By DAN BILEFSKY, The New York Times
FAMAGUSTA, Cyprus — Snakes slither inside dilapidated houses in the abandoned seaside resort of Varosha, a ghost town of decaying vintage cars and crumbling villas where time stopped in August 1974.
That was the year when Turkey, in response to a Greek-inspired coup attempt in Cyprus, invaded the island, dividing it into a Greek Cypriot south and a Turkish-occupied north. Of the roughly 15,000 residents of Varosha who panicked and fled — most of them of Greek origin — nearly all expected to be back in their homes in a matter of days.

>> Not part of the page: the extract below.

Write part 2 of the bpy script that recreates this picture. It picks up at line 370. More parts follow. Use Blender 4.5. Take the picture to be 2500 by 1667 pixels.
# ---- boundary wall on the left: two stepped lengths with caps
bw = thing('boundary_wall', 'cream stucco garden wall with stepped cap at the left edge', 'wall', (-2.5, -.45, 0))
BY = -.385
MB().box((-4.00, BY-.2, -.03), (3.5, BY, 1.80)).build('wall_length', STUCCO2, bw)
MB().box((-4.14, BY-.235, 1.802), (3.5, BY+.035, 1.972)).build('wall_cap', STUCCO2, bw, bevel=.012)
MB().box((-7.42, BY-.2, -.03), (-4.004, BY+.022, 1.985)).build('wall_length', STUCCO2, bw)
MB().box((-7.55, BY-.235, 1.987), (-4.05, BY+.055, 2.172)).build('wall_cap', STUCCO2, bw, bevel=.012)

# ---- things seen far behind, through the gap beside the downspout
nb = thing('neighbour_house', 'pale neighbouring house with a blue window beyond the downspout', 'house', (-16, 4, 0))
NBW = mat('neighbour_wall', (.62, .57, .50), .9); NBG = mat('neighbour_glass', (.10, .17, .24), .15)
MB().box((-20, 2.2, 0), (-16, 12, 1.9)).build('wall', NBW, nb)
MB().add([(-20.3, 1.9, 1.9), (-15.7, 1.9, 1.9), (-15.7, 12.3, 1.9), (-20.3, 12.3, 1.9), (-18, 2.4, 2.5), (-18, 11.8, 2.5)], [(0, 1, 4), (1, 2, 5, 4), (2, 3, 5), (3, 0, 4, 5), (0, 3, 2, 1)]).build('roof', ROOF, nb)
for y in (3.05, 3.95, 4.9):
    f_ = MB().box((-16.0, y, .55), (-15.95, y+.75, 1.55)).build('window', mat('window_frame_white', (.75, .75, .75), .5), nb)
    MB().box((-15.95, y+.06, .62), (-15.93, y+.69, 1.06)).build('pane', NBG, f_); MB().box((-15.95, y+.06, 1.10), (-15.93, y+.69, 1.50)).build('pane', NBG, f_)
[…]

Instead, they have been subjected to a decades-long exile in which the Turkish Army has guarded Varosha, enclosing it with barbed wire and allowing only nature to reclaim it.
“I lost everything after the Turks invaded: my home, my factory, my orange groves,” said Harris Demetriou, 71, a Greek Cypriot whose family fled their handsome villa and left behind an ice cream business in Varosha. “I try not to dwell on the past or my misery. I have given up.” Mr. Demetriou has since rebuilt his life in a suburb near Nicosia, the Cypriot capital.
After the invasion, hundreds of thousands of people on both sides were forced out of their homes, leaving a legacy of resentment and mutual recrimination. But the numerous other Greek Cypriot and Turkish Cypriot villages that were abandoned were resettled or occupied. Varosha is an anomaly, kept like a petrified urban museum, enclosed, boarded up and frozen in time.